The Subject Matter, or that concerning which the contract is made must not be illegal, immoral or impossible. The reasons for this are apparent, since it would controvert the very object of legal rights and public policy if an illegal or immoral undertaking were permitted to enter into a contract as a thing to be done and as a recognized right to be enforced; or, if a stipulation were permitted to stand, which called for the doing of that which is impossible.
Mutual assent is an essential element. “It takes two to make a trade.” There must be an agreement of minds between contracting parties as to what is to be done, and how, and in consideration of what; and this agreement must be at the same time, or to state it in a legal fashion, “minds must meet.”

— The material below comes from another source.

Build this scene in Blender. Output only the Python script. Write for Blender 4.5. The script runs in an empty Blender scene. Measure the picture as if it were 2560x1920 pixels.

The time stated for the performance of a contract should be agreed upon. In case it is not, then it must be accomplished within a reasonable time.
What is a reasonable time must be determined by the special circumstances of each individual case. It is with this as with other elements of a contract if not fully understood and agreed upon, the assistance of customs and usages must be invoked to settle the disputed point.
Statute of Frauds.—This is an old English statute, adopted, slightly modified, by the several states. It requires the following contracts to be in writing: For the conveyance of real estate; lease of land for more than one year; in consideration of marriage; to answer for the debt, default or wrongful act of another; not to be performed within one year; for the sale of personal property of a certain value (by most states placed at fifty dollars), unless the sale be by auction, or part of the purchase money be paid, or part of the goods delivered at the time of sale.
It is well that every man should be in a state of moral union with others; he must have one or more men to whom he can communicate the inmost feelings of his being, heart, and the reasons of his conduct; there should be nothing in him which is not known to some one else. That is the true meaning of the divine saying, “It is not good that man should be alone.”—Schleiermacher.